I envisage a project that involves myself and later others walking up into the Budawangs mountain ranges, stopping here and there for a few hours, a day or several days to form small camps and read and transcribe short books.

The Budawangs are south and inland of Milton Ulladulla. I’d focus the project around slowly ascending one of the most prominent Budawangs summits, the Castle.

I envisage each camp as a small raised platform with basic items. Platforms are supported on poles. Platforms are just big enough for an adult person to lie down full length. They also have room for a small box that contains vital items – food, paper, writing implements, a light, and most importantly a book. The book is for reading, transcribing and commenting upon. I’m thinking of something like the Monadology by Leibniz. It’s only thirteen pages long and it’s broken up into very short sections – only a paragraph long each. So philosophical or short literary works – focusing on experience, reflection, action and aesthetics.

Above the platform is a suspended canvas tarpaulin for shade and to keep out the rain.

Visitors walk up into the forest to the various camps and spend time at the platforms – perhaps a couple days, perhaps only a few hours. They can go on their own or they can go as a group. They find their way via sets of cryptic instructions – as though following a treasure map.

Every camp will have already been visited, but with only a single trace – a white, wooden weather-proof box containing a book and a commentary. I will have been the first visitor at each camp.

Each visitor or set of visitors are expected to set up the camp – assembling the poles, platforms and tarpaulins. They carry everything with them. They discover light means of fixing the poles – perhaps by pushing them into the ground or strapping them to trees and rocks. They ensure that the platforms are level. They suspend the tarpaulin at an appropriate height above the platform, leaving room to lie down beneath, sit or perhaps even stand.

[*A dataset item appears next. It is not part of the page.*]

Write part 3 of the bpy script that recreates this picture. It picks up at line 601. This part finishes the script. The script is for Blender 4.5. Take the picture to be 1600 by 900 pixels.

Groups of people are free to create a single platform or a whole set of individual platforms.

People can replace my suggested books with their own. Monadology is just a suggestion. The books need to be short. People need time to transcribe them entirely and to add their own commentary. They leave the commentary behind when they move on.

They proceed up through the series of camps to the top of the Castle.

At the end of the project all of the boxes are collected from the forest and displayed as an installation, but with none of the books, transcriptions or commentaries visible. Instead they are contained in the boxes.

Note: there is a roughly 40 km drive in via a rough and corrugated dirt road to the starting point for the walk up the Castle. The walk starts down low beside a creek, leads through a patch of rainforest, then quickly up into dry sclerophyll forest. After a couple of hours it ascends to a steep conglomerate cliff line and traverses beneath to a large cave. There is then another long climb to a final high layer of sandstone cliffs. The final section of the ascent is surprisingly tricky. A gentle but very exposed set of slabs provide access to the northern tail of the mountain. From there a 800 m walk follows the narrow escarpment summit to the southern end, which provides an expansive view past Byangaree walls and Pigeon House mountain to the coast.